Last weekend, after the murder of three police officers in Baton Rouge, Louisiana, the local police chief and the sheriff used their press conference explaining what happened as an opportunity for a national call to prayer. They didn’t use one of those convenient catch phrases we hear from politicians at times like these (“Our thoughts and prayers go out to the victims and their families.”). This was a heartfelt plea for spiritual healing through prayer.
In our last post we talked about how people in positions of public and religious service make prayers of their lives—acting in complete openness and service to God’s will. But what happened in Louisiana last week proves that the call for living prayer not only doesn’t diminish the value of spoken prayer, it enhances its power. Verbal prayers help us focus on attaining the spirit needed to prepare for “the final test,” which is a goal Jesus set forth in the prayer he taught us, as documented in this Sunday’s gospel reading (Lk 11:1-13). The Lord’s Prayer was an answer to a disciple’s prayer:
“Lord, teach us to pray just as John taught his disciples.”

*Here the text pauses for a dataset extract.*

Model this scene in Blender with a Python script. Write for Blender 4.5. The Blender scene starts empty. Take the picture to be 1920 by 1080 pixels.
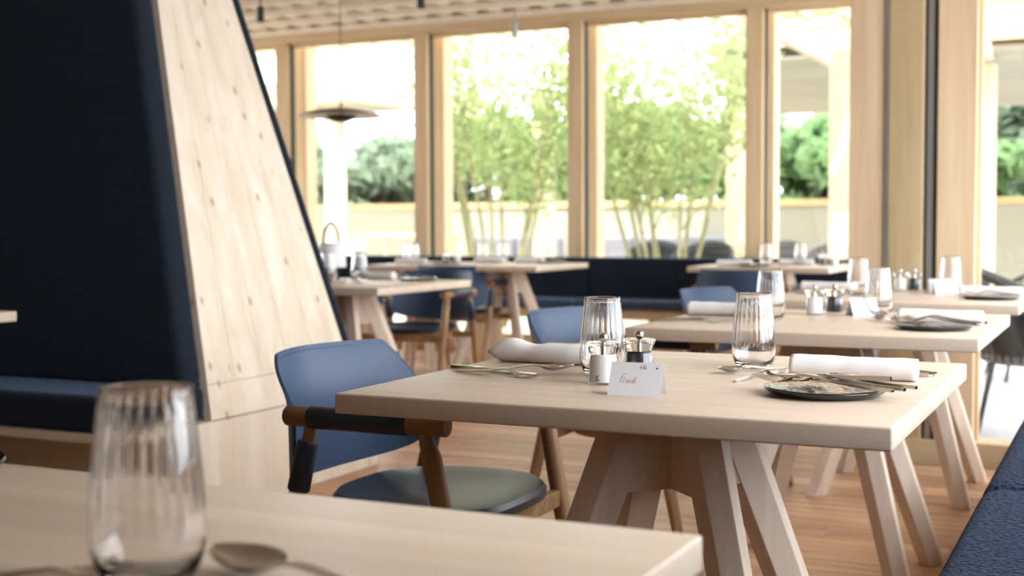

This prayer addresses everything we need to support our bodily and spiritual health:
Father, hallowed be your name, your kingdom come. Give us each day our daily bread and forgive us our sins for we ourselves forgive everyone in debt to us, and do not subject us to the final test.”
In other words, deliver us from evil. The police officers and families affected by this latest act of evil need the comfort of knowing that their fellow citizens are of the same mind when it comes to these sentiments. Deliverance from evil starts with us. It requires a new beginning and a quest for innocence that can withstand divine scrutiny.
Our first reading (Gn 18:20-32) recalls Abraham’s repeated prayers to deliver Sodom from its own evil for the sake of the innocent. The problem was and is, mankind lost innocence at its start, thanks to the vanity of believing in the sufficiency of flesh. Realizing this, Abraham pleaded with God: Would you spare Sodom for the sake of 50? 40? 30? 20? 10 innocents?
The answer to this repetitious prayer was yes each time. But what if He had added, “Now go find me those innocents.”? As we know, Sodom’s future was not bright. As St Paul tells the Colossians in our second reading (Col 2:12-14), only one man could be judged truly innocent in the eyes of God, and that was God’s Son—through whom we all won the opportunity to free ourselves from the shackles of the flesh so that our spirits may restore our innocence again.
And even when you were dead in transgressions and the uncircumcision of your flesh, he brought you to life along with him, having forgiven us all our transgressions; obliterating the bond against us, with its legal claims, which was opposed to us, he also removed it from our midst, nailing it to the cross.
Jesus didn’t give us The Lord’s Prayer to hear himself talk. He wanted succeeding generations to hear it, believe it, say it and live it until His Kingdom comes. That’s the kind of prayer all defenders of earthly laws need right now.